Years ago he was struggling with a math problem and his dad was trying to explain it to him. He had divide 9 cubic feet by 3 square feet. Roland didn't understand what the problem was. Roland asked him how many square feet there were in 9 cubic feet. Andrew said, "an infinity?" And I saw it in my mind: a 3x3x3 cube sliced into squares, which being two dimensional and therefore without depth, not changing the size of the cube one bit. An infinite number of slices. Roland said, "No, just divide 9 cubic feet by 3 square feet. What do you get?" And Andrew said, "You can't divide cubes by squares!"

I helped him with it, promising that after I taught him how to divide cubes with squares we would divide elephants by zebras to see how many giraffes there were. He laughed and Roland looked at us like we were insane.

When he was four he asked me how clocks measure time. (My colleague at work said I should have told him that time goes through the clocks and pushes on the wheels inside.)

When he was three he was confused about what a question was. We had to avoid using the word altogether. If we forgot and said, "I have a question for you," he would run with excitement to get his question and thereby finally learn what it was. We would ask him what we wanted to ask and then he would hold at his hand and say, "Where's my question?" Once Roland told me that Andrew wanted to ask me something. I turned to him and said, "What's your question?" He looked at me confused and finally pointed to the inside of his elbow, "Is this it?"

He was the baby that turned me into a mother.

It was a long labor and I was exhausted when he was born. So tired. I breastfed and the nurses brought him in several times in the night. The second night when they came in I woke up hearing him cry and for a second I thought I was babysitting as I did in high school. I thought, "Where is this kid's mother and when is she coming back?!" And it hit me, I was the mother. No one was ever going to come. At that moment all I felt was despair.

Fortunately I got some sleep.

He reacted poorly to immunizations. At four months the injection site swelled and was hot. I gave him all the Tylen*l I could. All he wanted was to be held, and since I had no other children, I held him. For almost 24 straight hours, I held him.

I read all the child rearing books then, and I followed the ones that I thought were right ever-so-carefully. I worked hard to do everything "right." He watched little television. I read him books all the time. I bought him the toys that would stimulate his imagination.
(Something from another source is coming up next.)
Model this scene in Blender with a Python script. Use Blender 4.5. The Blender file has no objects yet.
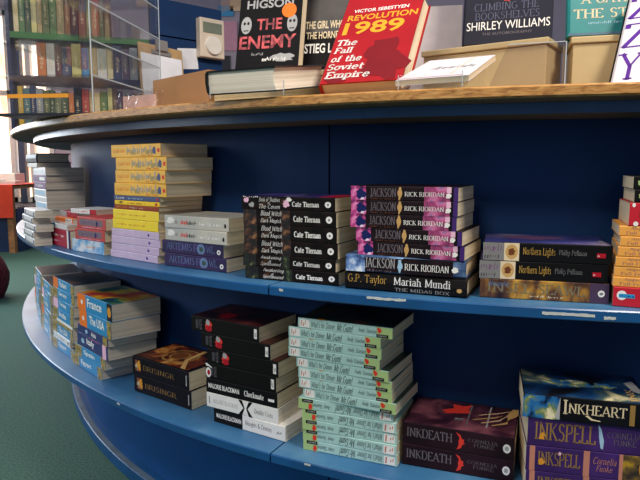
import bpy, bmesh, math, random, re
from mathutils import Vector, Matrix
random.seed(7)
C = bpy.context.scene.collection
sc = bpy.context.scene
PI = math.pi
R = math.radians

# ------------------------------------------------------------------ camera, world, lights
cam = bpy.data.objects.new('camera', bpy.data.cameras.new('camera'))
C.objects.link(cam)
cam.data.sensor_width = 36
cam.data.lens = 600 / 640 * 36
cam.data.clip_start = 0.02
cam.location = (0, 0, 0.89)
cam.rotation_euler = (R(90 - 7.0), 0, 0)
sc.camera = cam
sc.view_settings.view_transform = 'Standard'
sc.view_settings.look = 'None'
sc.view_settings.gamma = 1
sc.view_settings.use_curve_mapping = False
sc.view_settings.exposure = 0.6

w = bpy.data.worlds.new('world'); sc.world = w
w.use_nodes = True
w.node_tree.nodes['Background'].inputs[0].default_value = (0.62, 0.74, 1.0, 1)
w.node_tree.nodes['Background'].inputs[1].default_value = 0.21

def area(name, loc, target, sx, sy, power, col):
    l = bpy.data.lights.new(name, 'AREA'); l.shape = 'RECTANGLE'
    l.size = sx; l.size_y = sy; l.energy = power; l.color = col
    o = bpy.data.objects.new(name, l); C.objects.link(o)
    o.location = loc
    o.rotation_euler = (Vector(target) - Vector(loc)).to_track_quat('-Z', 'Y').to_euler()
    return o
area('overhead_light', (0.9, 0.15, 2.6), (0.0, 1.1, 0.6), 0.5, 0.16, 31, (1.0, 0.90, 0.77))
area('overhead_light', (-0.9, -0.5, 2.6), (-0.2, 1.1, 0.6), 0.8, 0.3, 24, (1.0, 0.9, 0.78))
area('overhead_light', (-3.2, 5.0, 2.7), (-3.2, 5.6, 0.5), 0.9, 0.3, 25, (1.0, 0.9, 0.8))  # unseen fill light, added only to brighten the red table
area('window_daylight', (-4.4, 7.3, 1.7), (-3.6, 4.5, 0.3), 2.2, 2.0, 70, (1.0, 0.94, 0.88))
area('window_daylight', (-3.9, 4.2, 1.7), (-0.5, 1.7, 0.7), 1.6, 1.4, 62, (0.80, 0.90, 1.0))
area('window_daylight', (-4.6, 1.0, 1.7), (-0.8, 2.0, 0.5), 1.8, 1.4, 34, (0.82, 0.91, 1.0))

# ------------------------------------------------------------------ materials
def lin(c):
    return tuple(((x/255)/12.92 if x/255 <= .04045 else ((x/255+.055)/1.055)**2.4) for x in c) + (1,)
MATS = {}
def mat(name, rgb, rough=.45, noise=0, scale=30, rgb2=None, metal=0, stops=None, stretch=(1,1,1), bump=0, spec=.5, dist=0.0, coat=0):
    if name in MATS: return MATS[name]
    m = bpy.data.materials.new(name); MATS[name] = m
    m.use_nodes = True
    nt = m.node_tree; b = nt.nodes['Principled BSDF']
    b.inputs['Roughness'].default_value = rough
    b.inputs['Metallic'].default_value = metal
    b.inputs['Specular IOR Level'].default_value = spec
    b.inputs['Coat Weight'].default_value = coat
    tc = nt.nodes.new('ShaderNodeTexCoord'); mp = nt.nodes.new('ShaderNodeMapping')
    mp.inputs['Scale'].default_value = stretch
    nt.links.new(tc.outputs['Object'], mp.inputs[0])
    n = nt.nodes.new('ShaderNodeTexNoise'); n.inputs['Scale'].default_value = scale
    n.inputs['Detail'].default_value = 4; n.inputs['Distortion'].default_value = dist
    nt.links.new(mp.outputs[0], n.inputs['Vector'])
    r = nt.nodes.new('ShaderNodeValToRGB')
    el = r.color_ramp.elements
    if stops:
        el[0].position = stops[0][0]; el[0].color = lin(stops[0][1])
        el[1].position = stops[-1][0]; el[1].color = lin(stops[-1][1])
        for p, c in stops[1:-1]:
            e = el.new(p); e.color = lin(c)
    else:
        c2 = rgb2 or tuple(max(0, min(255, x*(1-max(noise, .04)))) for x in rgb)
        el[0].position = .35; el[0].color = lin(c2)
        el[1].position = .65; el[1].color = lin(rgb)
    nt.links.new(n.outputs['Fac'], r.inputs[0])
    nt.links.new(r.outputs[0], b.inputs['Base Color'])
    if bump:
        bp = nt.nodes.new('ShaderNodeBump'); bp.inputs['Strength'].default_value = bump; bp.inputs['Distance'].default_value = .002
        nt.links.new(n.outputs['Fac'], bp.inputs['Height']); nt.links.new(bp.outputs[0], b.inputs['Normal'])
    return m
def emit(name, stops, scale, strength, stretch=(1,1,1)):
    m = mat(name, (0,0,0), stops=stops, scale=scale, stretch=stretch)
    nt = m.node_tree; b = nt.nodes['Principled BSDF']
    ramp = [n for n in nt.nodes if n.type == 'VALTORGB'][0]
    nt.links.new(ramp.outputs[0], b.inputs['Emission Color']); b.inputs['Emission Strength'].default_value = strength
    return m
def clear(name, tint=(1,1,1,1), gloss=.12):
    if name in MATS: return MATS[name]
    m = bpy.data.materials.new(name); MATS[name] = m; m.use_nodes = True
    nt = m.node_tree; nt.nodes.clear()
    o = nt.nodes.new('ShaderNodeOutputMaterial'); mx = nt.nodes.new('ShaderNodeMixShader')
    t = nt.nodes.new('ShaderNodeBsdfTransparent'); t.inputs[0].default_value = tint
    g = nt.nodes.new('ShaderNodeBsdfGlossy'); g.inputs['Roughness'].default_value = .06
    lw = nt.nodes.new('ShaderNodeLayerWeight'); lw.inputs[0].default_value = .5
    pw = nt.nodes.new('ShaderNodeMath'); pw.operation = 'POWER'; pw.inputs[1].default_value = 4
    ma = nt.nodes.new('ShaderNodeMath'); ma.operation = 'MULTIPLY_ADD'; ma.inputs[1].default_value = .6; ma.inputs[2].default_value = .03
    nt.links.new(lw.outputs['Facing'], pw.inputs[0]); nt.links.new(pw.outputs[0], ma.inputs[0]); nt.links.new(ma.outputs[0], mx.inputs[0])
    nt.links.new(t.outputs[0], mx.inputs[1]); nt.links.new(g.outputs[0], mx.inputs[2]); nt.links.new(mx.outputs[0], o.inputs[0])
    return m

M = {}
def c(name, rgb, rough=.4, **k):
    M[name] = mat(name, rgb, rough, **k); return M[name]
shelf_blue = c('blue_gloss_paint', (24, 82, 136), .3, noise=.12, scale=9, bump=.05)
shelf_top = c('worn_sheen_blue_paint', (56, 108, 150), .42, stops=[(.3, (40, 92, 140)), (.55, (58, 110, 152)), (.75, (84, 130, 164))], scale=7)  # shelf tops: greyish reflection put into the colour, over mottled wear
panel_blue = c('dark_blue_panel_paint', (20, 54, 100), .6, noise=.1, scale=5, spec=.2)
lit_panel_blue = c('lit_panel_paint', (22, 80, 140), .7, noise=.1, scale=5, spec=.15)  # same panel paint, brightened: the light on the lower panel is in the colour
ledge_grey = c('grey_blue_ledge_paint', (84, 104, 122), .6, noise=.2, scale=20)  # greyer than the shelf blue, randomly mottled
raw_board = c('raw_chipboard', (140, 108, 84), .8, noise=.2, scale=120)
chip_white = c('bare_wood_chip', (196, 200, 196), .7)
oak = c('oak_veneer', (170, 122, 62), .42, stops=[(.3, (128, 84, 38)), (.5, (176, 126, 66)), (.7, (200, 154, 92))], scale=16, stretch=(3, 3, 16), dist=.8)
carpet = c('green_carpet', (56, 92, 80), .95, stops=[(.3, (34, 64, 54)), (.5, (50, 88, 75)), (.7, (70, 108, 94))], scale=160, bump=.6)
wall_lilac = c('lilac_wall_paint', (176, 160, 170), .8, noise=.05, scale=3)
wall_pale = c('cream_wall_paint', (206, 186, 160), .8, noise=.05, scale=3)
pages = c('cream_page_edges', (216, 198, 160), .85, stops=[(.3, (206, 188, 154)), (.5, (228, 210, 178)), (.7, (236, 221, 194))], scale=3, stretch=(1, 1, 260))
pages_grey = c('grey_page_edges', (186, 178, 164), .85, stops=[(.3, (182, 172, 156)), (.5, (206, 196, 180)), (.7, (218, 209, 196))], scale=3, stretch=(1, 1, 260))
pages_white = c('white_page_edges', (236, 226, 206), .85, stops=[(.3, (212, 200, 178)), (.5, (234, 224, 204)), (.7, (242, 234, 218))], scale=3, stretch=(1, 1, 260))
acrylic = clear('clear_acrylic', (.985, .99, .99, 1))
acrylic_edge = c('acrylic_polished_edge', (190, 200, 205), .15)

# ------------------------------------------------------------------ objects
def link_mesh(name, me, mats, parent=None):
    for m in (mats if isinstance(mats, (list, tuple)) else [mats]): me.materials.append(m)
    o = bpy.data.objects.new(name, me); C.objects.link(o)
    if parent: o.parent = parent
    return o
def from_bm(name, bm, mats, parent=None, smooth=False):
    bmesh.ops.recalc_face_normals(bm, faces=bm.faces)
    me = bpy.data.meshes.new(name); bm.to_mesh(me); bm.free()
    if smooth:
        for p in me.polygons: p.use_smooth = True
    return link_mesh(name, me, mats, parent)
def tag(o, label, cat, group=None, kind=None):
    o['label'] = label; o['category'] = cat
    if group: o['group'] = group
    if kind: o['kind'] = kind
    return o
def thing(name, label, cat, loc=(0, 0, 0), rot=(0, 0, 0), group=None):
    o = bpy.data.objects.new(name, None); C.objects.link(o)
    o.empty_display_size = .05
    o.location = loc; o.rotation_euler = rot
    return tag(o, label, cat, group)
def struct(o):
    o['kind'] = 'structure'; return o
def bx(bm, a, b, mi=0):
    v = [bm.verts.new((x, y, z)) for x in (a[0], b[0]) for y in (a[1], b[1]) for z in (a[2], b[2])]
    for f in ((0,1,3,2), (4,6,7,5), (0,4,5,1), (2,3,7,6), (0,2,6,4), (1,5,7,3)):
        bm.faces.new([v[i] for i in f]).material_index = mi
    return v
def box(name, a, b, m, parent=None, bevel=0):
    bm = bmesh.new(); bx(bm, a, b)
    if bevel: bmesh.ops.bevel(bm, geom=bm.edges[:], offset=bevel, segments=2, affect='EDGES', profile=.5)
    return from_bm(name, bm, m, parent)
def prism(bm, pts, axis_from, axis_to, mp):
    """extrude polygon pts (2D) between two values through mapping mp(u,v,w)"""
    a = [bm.verts.new(mp(u, v, axis_from)) for u, v in pts]; b = [bm.verts.new(mp(u, v, axis_to)) for u, v in pts]
    n = len(pts)
    bm.faces.new(a[::-1]); bm.faces.new(b)
    for i in range(n): bm.faces.new((a[i], a[(i+1) % n], b[(i+1) % n], b[i]))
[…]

I gave him dolls and trucks. I agonized over how to respond to him when he was upset. How to be sympathetic while still encouraging him to be strong?

It was because of him that I developed my one and only deep superstition. Every time I criticized another parent because of his or her child's behavior, Andrew did the same thing within two months. To this day, I can't bring myself to say out loud that I think some child or youth does some particular thing because the parent was irresponsible. The thought occurs to me, and I sense the mischievous sprite over my shoulder, gleefully waiting for me to define the behavior so that it can be visited upon mine own. I've even warned other parents when they did it. They look at me like I am crazy. Later when their kid misbehaves in the same way I carefully refrain from saying, "I told you so."

I was twenty-six when he was born, but I still feel that his birth was the beginning of true adulthood for me. That was when I became responsible for another life. He came into my life and I became someone new.

And now almost nineteen years later he is leaving. It is the right thing and the right time. It is good. I know that it is.

But it is so hard.


  1. You done good, Yondalla. You done good.

  2. Andrew best fortunes and I hope that new adventure brings you much happiness and success.

    Yondalla, what a beautiful post. It is moments like this that remind us that parenting is bitter/sweet. How wonderful that you've raised such a caring, strong, responsible and curious son. How sad that those amazing traits are taking him onto this new adventure.

    Safe travels for you all.

  3. I was 26 when Stijn was born. He is six now and yesterday told me he was thinking about what God named the animals before he made adam (He does know this is a story about how life started, cristians but not creationists here). He wants to write books about natiure when he is older. I cannot phantom him leaving, he is so like me. Luckily my countrie is small (Now I just set myself up for a study abroad)

  4. That was the most beautiful, eloquent essay I have ever written about a "new adult" leaving the nest.

    I love the sweetness of it all...I needed this today.

  5. What a sweet sweet post on your boy and motherhood.